▶ [THE PROBLEM]:
Pull out every line with the word "parts".

▶ [Extracted records]:
_____

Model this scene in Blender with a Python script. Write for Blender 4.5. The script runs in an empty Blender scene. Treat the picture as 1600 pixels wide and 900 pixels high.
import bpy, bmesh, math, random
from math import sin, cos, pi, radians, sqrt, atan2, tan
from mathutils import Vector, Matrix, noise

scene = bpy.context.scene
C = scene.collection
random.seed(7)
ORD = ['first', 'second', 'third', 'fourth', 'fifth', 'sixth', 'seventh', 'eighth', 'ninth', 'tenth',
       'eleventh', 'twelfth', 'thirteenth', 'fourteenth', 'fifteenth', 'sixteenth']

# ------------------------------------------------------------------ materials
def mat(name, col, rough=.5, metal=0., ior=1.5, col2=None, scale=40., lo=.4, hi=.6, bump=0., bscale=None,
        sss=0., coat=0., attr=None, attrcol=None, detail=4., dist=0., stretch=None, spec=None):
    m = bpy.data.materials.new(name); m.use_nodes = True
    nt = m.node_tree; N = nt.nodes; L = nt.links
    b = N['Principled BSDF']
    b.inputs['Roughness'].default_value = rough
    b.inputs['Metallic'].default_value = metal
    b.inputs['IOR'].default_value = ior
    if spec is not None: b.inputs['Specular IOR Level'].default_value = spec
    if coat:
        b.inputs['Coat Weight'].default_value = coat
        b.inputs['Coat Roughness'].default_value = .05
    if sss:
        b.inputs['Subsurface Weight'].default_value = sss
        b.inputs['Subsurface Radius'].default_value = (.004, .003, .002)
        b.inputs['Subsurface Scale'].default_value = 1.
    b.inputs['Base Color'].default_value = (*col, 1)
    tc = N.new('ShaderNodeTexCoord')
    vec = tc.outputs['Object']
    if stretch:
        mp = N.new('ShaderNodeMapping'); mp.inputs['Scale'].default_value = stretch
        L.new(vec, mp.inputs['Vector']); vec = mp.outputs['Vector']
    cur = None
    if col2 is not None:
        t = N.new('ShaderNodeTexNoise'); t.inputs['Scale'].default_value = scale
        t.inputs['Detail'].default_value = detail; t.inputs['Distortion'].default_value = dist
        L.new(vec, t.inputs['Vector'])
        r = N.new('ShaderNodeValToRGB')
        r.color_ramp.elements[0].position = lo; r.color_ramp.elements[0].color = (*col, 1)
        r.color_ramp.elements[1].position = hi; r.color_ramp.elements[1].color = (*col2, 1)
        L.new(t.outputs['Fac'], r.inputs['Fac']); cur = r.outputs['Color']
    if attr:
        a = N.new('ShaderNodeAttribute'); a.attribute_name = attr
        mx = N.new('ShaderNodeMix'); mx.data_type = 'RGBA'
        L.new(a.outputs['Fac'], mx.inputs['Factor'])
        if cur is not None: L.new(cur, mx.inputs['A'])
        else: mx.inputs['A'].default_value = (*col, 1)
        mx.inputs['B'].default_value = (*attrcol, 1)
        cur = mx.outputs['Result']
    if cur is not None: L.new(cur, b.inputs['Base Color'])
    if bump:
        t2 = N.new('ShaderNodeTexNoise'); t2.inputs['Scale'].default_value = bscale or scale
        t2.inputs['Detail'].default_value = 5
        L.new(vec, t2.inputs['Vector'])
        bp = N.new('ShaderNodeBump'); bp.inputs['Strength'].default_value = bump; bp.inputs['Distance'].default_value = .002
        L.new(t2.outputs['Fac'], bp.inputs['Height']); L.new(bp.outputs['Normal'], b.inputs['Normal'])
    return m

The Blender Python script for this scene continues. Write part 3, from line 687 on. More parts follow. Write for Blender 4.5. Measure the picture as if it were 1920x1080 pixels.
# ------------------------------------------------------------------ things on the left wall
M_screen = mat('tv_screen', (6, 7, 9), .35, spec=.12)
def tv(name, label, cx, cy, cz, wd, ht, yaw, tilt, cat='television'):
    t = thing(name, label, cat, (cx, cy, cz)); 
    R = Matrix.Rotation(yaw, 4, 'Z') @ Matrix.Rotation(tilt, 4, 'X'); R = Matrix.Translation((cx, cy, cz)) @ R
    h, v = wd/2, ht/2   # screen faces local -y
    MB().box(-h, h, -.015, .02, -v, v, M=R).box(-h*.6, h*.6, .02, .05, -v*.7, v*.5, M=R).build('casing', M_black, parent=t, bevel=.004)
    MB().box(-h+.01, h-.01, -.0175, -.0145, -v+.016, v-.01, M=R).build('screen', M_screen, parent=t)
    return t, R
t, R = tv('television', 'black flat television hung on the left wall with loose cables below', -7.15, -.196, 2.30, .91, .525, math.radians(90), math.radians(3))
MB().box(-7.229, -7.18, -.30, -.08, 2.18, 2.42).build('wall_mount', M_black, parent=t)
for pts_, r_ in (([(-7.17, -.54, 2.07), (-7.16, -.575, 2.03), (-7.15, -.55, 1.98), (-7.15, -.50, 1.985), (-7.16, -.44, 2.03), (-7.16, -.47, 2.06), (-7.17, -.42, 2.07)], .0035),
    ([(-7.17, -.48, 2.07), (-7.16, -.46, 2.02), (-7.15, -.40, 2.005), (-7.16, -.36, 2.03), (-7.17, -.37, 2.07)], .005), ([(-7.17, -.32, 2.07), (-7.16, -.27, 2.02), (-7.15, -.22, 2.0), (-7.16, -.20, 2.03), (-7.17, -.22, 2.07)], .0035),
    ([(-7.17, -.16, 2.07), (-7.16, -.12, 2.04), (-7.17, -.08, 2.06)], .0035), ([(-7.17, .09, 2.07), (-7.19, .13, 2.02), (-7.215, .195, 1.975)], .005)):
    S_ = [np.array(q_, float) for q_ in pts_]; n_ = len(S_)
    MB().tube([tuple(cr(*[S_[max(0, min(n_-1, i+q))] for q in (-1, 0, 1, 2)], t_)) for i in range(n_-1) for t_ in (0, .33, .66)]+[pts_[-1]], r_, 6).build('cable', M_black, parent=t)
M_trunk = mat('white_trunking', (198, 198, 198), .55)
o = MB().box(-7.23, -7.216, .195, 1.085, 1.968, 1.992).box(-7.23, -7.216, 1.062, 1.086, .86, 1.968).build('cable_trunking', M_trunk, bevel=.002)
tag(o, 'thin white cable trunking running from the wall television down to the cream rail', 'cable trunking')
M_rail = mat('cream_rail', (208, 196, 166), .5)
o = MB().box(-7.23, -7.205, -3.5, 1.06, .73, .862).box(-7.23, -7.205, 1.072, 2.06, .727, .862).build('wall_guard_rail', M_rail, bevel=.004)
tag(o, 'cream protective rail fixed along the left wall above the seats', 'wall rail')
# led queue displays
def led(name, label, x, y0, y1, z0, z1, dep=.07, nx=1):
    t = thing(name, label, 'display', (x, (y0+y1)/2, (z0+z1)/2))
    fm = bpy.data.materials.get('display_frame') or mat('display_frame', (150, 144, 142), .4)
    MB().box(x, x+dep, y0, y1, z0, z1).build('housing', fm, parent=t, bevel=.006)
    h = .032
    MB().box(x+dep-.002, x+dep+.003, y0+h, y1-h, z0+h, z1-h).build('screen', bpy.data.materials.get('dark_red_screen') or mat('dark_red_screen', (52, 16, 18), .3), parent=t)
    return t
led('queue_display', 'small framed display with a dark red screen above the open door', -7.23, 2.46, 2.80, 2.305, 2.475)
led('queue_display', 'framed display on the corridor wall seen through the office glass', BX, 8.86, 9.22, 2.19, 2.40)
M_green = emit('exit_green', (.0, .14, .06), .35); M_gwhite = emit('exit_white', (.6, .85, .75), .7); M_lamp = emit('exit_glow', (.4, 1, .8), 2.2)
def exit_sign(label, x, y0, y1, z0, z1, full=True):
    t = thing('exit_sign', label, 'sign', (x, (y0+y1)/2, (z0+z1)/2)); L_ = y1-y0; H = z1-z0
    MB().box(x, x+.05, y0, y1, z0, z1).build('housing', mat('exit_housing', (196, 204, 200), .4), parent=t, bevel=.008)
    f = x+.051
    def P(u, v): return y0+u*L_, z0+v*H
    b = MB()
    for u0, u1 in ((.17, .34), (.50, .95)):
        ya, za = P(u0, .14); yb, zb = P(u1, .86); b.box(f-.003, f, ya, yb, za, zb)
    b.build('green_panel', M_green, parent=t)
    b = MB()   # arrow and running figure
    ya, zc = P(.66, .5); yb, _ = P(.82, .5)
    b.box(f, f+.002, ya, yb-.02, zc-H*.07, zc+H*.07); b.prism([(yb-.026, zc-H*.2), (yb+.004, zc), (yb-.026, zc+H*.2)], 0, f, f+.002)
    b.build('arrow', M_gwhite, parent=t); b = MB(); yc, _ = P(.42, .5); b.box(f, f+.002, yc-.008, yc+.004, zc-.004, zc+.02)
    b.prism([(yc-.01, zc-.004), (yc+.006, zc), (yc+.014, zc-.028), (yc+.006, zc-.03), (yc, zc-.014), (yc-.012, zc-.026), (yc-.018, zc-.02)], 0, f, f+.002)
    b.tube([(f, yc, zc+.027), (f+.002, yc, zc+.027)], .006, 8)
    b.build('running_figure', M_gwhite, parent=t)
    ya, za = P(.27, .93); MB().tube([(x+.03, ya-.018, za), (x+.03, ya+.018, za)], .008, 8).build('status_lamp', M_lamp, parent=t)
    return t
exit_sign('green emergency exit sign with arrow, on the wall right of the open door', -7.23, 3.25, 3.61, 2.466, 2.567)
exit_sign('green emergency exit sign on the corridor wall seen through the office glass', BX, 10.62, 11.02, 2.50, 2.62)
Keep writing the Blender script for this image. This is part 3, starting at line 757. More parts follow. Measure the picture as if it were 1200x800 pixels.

_____

▶ [ANSWER TO THE EXERCISE]:
The Blender Python script for this scene continues. Write part 3, from line 687 on. More parts follow. Write for Blender 4.5. Measure the picture as if it were 1920x1080 pixels.
Keep writing the Blender script for this image. This is part 3, starting at line 757. More parts follow. Measure the picture as if it were 1200x800 pixels.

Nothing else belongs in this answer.